» Stated goal
Restate verbatim the lines between the one holding "Recreate this scene" and the one holding "R = math.radians", both included, and no others.

# # # # #

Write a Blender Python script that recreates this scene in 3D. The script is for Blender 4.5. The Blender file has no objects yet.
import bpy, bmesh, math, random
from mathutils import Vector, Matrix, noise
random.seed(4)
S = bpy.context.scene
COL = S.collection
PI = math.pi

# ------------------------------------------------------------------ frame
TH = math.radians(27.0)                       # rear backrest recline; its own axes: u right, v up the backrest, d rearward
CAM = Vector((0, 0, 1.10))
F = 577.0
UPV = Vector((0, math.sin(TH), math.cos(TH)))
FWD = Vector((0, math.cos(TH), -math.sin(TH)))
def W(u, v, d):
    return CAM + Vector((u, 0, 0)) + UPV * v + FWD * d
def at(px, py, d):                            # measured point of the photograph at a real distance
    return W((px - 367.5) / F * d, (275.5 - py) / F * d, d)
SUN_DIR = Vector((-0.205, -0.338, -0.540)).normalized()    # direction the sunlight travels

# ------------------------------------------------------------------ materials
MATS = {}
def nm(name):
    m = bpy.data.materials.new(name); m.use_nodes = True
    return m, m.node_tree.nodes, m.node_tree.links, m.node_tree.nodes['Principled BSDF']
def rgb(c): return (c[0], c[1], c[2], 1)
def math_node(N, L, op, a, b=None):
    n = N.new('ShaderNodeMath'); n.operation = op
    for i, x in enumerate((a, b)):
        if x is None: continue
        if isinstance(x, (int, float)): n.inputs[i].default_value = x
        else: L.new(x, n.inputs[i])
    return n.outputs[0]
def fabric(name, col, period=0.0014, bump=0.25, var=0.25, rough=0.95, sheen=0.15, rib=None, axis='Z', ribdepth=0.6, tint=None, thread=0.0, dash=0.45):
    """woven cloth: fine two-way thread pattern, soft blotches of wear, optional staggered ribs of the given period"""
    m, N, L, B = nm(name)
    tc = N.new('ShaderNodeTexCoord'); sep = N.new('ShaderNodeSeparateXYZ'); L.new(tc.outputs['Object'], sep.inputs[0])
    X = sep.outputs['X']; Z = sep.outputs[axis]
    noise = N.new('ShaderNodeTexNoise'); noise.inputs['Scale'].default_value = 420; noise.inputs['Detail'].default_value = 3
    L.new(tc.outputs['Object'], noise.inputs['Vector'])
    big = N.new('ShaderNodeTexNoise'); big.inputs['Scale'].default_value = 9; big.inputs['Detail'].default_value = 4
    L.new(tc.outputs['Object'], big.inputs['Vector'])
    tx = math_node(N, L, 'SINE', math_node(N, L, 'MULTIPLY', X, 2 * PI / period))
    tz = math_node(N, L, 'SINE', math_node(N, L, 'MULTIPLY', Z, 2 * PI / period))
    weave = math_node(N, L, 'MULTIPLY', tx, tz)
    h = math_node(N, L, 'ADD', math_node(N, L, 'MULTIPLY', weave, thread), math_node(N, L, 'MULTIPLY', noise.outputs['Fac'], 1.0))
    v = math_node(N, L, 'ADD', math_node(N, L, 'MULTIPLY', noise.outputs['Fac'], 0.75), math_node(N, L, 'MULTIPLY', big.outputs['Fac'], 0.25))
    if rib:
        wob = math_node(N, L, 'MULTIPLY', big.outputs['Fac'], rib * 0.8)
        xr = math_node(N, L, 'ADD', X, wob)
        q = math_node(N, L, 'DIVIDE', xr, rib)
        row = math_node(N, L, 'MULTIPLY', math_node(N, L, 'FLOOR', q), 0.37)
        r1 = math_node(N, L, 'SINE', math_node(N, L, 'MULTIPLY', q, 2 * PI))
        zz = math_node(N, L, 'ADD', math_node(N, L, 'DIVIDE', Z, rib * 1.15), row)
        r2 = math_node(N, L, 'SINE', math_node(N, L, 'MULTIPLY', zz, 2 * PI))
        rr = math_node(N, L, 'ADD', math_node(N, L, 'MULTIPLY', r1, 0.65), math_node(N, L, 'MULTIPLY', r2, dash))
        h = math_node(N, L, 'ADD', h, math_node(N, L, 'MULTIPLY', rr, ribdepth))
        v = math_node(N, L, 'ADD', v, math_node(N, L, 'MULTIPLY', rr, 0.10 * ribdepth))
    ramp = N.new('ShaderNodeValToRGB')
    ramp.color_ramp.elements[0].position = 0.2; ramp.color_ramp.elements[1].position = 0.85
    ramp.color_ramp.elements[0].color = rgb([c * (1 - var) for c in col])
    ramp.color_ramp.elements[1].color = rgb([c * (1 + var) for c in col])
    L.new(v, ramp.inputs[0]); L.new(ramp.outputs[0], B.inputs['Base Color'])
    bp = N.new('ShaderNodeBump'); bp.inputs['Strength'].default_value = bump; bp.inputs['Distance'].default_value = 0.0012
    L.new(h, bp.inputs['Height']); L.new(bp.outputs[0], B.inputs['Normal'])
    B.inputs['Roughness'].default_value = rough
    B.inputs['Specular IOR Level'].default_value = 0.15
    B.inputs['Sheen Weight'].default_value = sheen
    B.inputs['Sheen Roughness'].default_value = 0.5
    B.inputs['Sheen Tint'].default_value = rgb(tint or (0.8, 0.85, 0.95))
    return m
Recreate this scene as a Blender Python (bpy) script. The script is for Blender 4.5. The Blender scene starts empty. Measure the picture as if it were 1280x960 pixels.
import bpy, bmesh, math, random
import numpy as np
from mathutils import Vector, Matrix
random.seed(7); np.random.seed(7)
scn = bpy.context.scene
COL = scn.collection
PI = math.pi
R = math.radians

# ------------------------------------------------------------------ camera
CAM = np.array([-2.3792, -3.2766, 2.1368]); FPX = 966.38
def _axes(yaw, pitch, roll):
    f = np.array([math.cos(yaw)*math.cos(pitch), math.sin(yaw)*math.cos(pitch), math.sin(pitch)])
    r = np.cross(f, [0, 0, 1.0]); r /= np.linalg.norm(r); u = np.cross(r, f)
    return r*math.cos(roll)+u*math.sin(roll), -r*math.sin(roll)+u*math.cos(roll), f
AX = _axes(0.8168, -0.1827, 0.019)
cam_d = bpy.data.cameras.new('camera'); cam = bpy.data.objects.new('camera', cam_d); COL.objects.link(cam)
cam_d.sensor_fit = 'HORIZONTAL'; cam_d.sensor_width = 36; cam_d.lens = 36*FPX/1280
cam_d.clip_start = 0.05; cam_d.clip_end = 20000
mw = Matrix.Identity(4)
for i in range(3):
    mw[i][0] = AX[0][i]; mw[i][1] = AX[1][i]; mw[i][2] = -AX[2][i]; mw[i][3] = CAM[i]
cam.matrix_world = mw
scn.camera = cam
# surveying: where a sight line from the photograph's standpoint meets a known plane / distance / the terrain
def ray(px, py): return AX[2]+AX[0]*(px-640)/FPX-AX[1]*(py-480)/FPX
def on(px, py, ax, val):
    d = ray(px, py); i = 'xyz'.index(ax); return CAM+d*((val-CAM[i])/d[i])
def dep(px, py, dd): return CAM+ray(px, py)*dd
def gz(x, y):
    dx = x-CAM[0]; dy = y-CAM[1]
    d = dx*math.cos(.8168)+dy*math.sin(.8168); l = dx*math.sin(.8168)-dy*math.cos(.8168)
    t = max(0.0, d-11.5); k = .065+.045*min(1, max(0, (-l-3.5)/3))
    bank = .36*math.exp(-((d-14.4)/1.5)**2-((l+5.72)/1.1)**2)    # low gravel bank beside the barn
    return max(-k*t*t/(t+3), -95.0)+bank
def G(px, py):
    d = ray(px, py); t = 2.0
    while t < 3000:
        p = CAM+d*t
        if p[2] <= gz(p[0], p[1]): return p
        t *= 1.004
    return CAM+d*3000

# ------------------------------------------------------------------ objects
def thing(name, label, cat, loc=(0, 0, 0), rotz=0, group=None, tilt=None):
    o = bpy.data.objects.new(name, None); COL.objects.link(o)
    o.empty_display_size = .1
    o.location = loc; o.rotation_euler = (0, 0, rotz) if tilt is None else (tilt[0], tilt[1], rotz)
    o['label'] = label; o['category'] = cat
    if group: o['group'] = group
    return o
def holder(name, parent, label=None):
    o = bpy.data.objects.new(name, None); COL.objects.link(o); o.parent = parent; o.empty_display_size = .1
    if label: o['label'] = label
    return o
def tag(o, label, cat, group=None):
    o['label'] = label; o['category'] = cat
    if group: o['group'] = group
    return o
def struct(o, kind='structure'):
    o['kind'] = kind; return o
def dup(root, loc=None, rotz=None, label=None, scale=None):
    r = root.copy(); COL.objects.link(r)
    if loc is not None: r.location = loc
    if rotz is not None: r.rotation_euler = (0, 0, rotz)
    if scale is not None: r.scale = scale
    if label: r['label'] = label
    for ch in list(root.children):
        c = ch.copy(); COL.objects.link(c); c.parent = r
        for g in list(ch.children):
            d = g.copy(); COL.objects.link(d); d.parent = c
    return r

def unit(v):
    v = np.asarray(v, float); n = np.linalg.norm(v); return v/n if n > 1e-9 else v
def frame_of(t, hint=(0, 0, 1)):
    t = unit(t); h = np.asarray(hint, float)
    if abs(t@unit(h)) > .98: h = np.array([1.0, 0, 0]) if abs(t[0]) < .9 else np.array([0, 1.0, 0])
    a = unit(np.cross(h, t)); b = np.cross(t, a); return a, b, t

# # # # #

» Exercise result
Recreate this scene as a Blender Python (bpy) script. The script is for Blender 4.5. The Blender scene starts empty. Measure the picture as if it were 1280x960 pixels.
import bpy, bmesh, math, random
import numpy as np
from mathutils import Vector, Matrix
random.seed(7); np.random.seed(7)
scn = bpy.context.scene
COL = scn.collection
PI = math.pi
R = math.radians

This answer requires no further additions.